## Exercise goal
Look over the entries that follow and work out how many lines contain "from". State the number only.

Data in this exercise start

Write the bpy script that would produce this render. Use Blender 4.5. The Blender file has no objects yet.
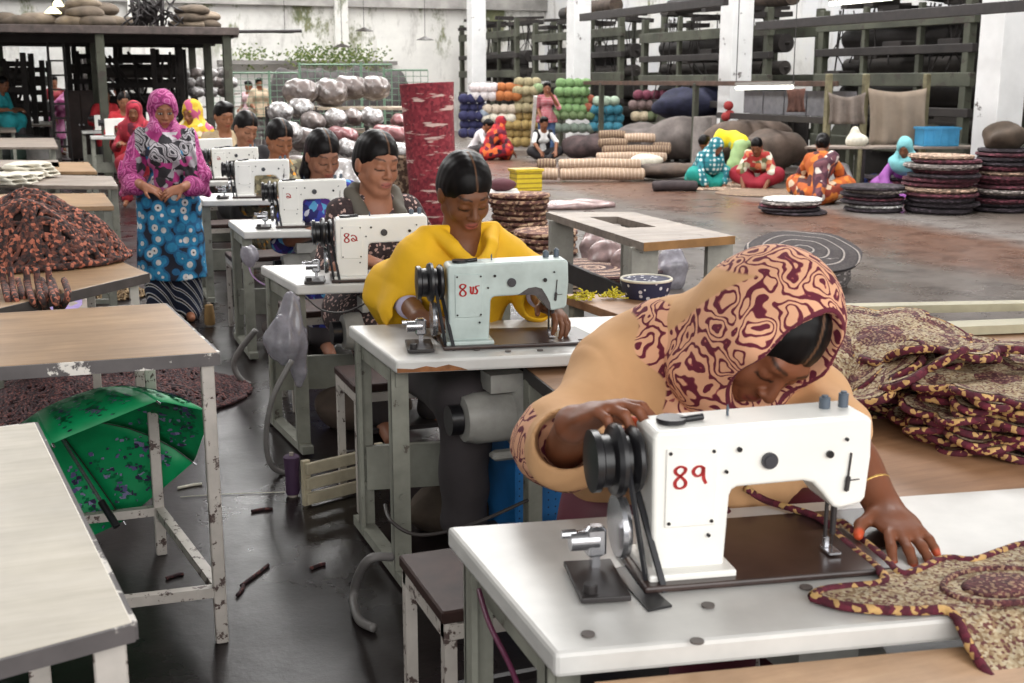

Data in this exercise end
Data in this exercise start

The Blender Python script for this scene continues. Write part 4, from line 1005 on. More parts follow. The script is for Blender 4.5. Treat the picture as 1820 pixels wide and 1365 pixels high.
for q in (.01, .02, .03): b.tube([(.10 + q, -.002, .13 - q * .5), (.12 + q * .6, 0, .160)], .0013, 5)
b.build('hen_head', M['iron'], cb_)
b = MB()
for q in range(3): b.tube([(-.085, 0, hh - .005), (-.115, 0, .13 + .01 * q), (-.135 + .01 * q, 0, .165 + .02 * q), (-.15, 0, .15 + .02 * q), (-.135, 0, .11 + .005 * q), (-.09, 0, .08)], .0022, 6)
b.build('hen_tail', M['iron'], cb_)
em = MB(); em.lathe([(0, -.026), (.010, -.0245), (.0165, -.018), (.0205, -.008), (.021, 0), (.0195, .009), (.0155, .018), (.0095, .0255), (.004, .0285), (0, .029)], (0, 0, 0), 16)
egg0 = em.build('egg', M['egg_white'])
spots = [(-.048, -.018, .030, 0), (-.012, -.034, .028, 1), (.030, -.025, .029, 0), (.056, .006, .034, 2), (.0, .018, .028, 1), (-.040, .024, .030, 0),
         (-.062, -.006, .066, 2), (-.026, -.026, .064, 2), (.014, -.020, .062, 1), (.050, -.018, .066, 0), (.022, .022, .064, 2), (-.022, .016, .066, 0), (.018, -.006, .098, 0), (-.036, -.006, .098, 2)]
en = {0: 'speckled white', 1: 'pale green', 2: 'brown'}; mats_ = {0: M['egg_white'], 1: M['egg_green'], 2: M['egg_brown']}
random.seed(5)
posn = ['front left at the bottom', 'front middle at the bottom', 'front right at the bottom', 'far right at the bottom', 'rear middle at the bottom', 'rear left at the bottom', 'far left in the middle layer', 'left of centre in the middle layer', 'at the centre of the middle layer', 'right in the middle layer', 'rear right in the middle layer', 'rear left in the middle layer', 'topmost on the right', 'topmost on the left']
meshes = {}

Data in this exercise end
Data in this exercise start

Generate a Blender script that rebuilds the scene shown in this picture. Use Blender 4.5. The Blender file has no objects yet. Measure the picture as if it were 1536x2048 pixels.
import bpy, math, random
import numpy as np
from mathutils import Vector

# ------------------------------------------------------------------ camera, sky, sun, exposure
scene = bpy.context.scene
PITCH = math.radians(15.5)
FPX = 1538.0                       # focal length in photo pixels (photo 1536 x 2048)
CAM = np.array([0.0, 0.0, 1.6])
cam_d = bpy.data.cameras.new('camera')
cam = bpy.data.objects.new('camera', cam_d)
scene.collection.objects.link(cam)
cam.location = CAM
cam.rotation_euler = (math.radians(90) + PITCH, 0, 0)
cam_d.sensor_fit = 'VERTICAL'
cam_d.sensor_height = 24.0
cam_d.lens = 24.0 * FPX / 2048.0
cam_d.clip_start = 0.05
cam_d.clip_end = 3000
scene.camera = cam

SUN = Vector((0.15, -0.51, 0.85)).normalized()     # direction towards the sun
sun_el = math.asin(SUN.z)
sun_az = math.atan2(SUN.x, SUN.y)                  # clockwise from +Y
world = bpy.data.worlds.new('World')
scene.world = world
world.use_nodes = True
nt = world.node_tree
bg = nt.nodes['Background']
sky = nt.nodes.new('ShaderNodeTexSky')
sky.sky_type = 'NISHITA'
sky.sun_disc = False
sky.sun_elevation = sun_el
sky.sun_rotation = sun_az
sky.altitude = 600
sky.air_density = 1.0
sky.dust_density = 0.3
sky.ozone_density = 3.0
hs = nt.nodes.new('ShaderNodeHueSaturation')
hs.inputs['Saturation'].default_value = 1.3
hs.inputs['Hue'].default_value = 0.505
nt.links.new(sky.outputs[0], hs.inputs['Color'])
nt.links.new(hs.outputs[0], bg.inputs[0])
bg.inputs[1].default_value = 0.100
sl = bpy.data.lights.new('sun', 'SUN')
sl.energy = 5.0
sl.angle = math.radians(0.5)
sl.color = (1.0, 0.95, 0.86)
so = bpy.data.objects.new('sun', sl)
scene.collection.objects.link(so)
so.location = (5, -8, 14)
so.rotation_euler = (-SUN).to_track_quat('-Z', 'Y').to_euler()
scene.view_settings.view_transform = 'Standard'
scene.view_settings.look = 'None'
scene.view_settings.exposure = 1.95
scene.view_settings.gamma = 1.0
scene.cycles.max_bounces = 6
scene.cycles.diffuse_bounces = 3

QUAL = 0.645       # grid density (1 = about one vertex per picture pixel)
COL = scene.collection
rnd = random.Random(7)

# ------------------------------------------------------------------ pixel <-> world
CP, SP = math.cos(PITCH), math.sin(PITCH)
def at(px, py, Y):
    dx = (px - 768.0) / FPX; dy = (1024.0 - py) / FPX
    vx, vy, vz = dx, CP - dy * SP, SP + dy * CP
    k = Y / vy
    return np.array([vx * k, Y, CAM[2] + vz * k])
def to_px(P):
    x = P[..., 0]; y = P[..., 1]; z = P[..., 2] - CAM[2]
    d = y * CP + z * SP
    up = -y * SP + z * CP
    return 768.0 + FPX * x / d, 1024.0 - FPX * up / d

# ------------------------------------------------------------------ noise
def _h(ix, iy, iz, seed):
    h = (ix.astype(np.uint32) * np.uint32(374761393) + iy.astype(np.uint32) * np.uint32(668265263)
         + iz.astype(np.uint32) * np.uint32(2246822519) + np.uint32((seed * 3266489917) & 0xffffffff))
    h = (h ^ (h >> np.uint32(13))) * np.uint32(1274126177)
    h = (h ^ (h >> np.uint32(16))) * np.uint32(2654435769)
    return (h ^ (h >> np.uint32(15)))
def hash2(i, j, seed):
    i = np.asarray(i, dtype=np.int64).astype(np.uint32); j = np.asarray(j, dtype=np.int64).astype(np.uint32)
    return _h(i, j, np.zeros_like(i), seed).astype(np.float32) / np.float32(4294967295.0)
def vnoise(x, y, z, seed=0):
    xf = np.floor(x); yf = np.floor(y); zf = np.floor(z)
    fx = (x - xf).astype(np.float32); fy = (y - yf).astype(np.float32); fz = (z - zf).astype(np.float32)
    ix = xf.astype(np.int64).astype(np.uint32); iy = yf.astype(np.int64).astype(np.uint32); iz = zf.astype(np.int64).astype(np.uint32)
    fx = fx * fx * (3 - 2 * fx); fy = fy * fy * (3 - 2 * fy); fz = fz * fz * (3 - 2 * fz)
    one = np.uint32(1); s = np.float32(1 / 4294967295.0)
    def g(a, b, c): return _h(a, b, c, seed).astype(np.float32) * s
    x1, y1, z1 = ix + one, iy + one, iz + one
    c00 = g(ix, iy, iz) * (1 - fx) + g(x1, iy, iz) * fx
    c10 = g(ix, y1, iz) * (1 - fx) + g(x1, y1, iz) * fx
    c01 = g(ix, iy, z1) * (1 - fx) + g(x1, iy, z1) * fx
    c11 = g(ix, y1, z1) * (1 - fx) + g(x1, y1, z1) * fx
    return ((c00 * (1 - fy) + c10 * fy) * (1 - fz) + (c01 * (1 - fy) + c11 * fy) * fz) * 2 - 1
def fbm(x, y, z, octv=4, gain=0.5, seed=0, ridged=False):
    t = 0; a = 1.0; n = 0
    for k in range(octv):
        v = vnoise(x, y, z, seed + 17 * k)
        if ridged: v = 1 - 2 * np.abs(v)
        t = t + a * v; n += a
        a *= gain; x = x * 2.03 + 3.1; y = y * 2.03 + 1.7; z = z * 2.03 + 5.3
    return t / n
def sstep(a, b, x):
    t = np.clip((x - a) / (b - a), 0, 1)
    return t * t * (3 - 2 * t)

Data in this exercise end

## Answer to this task
3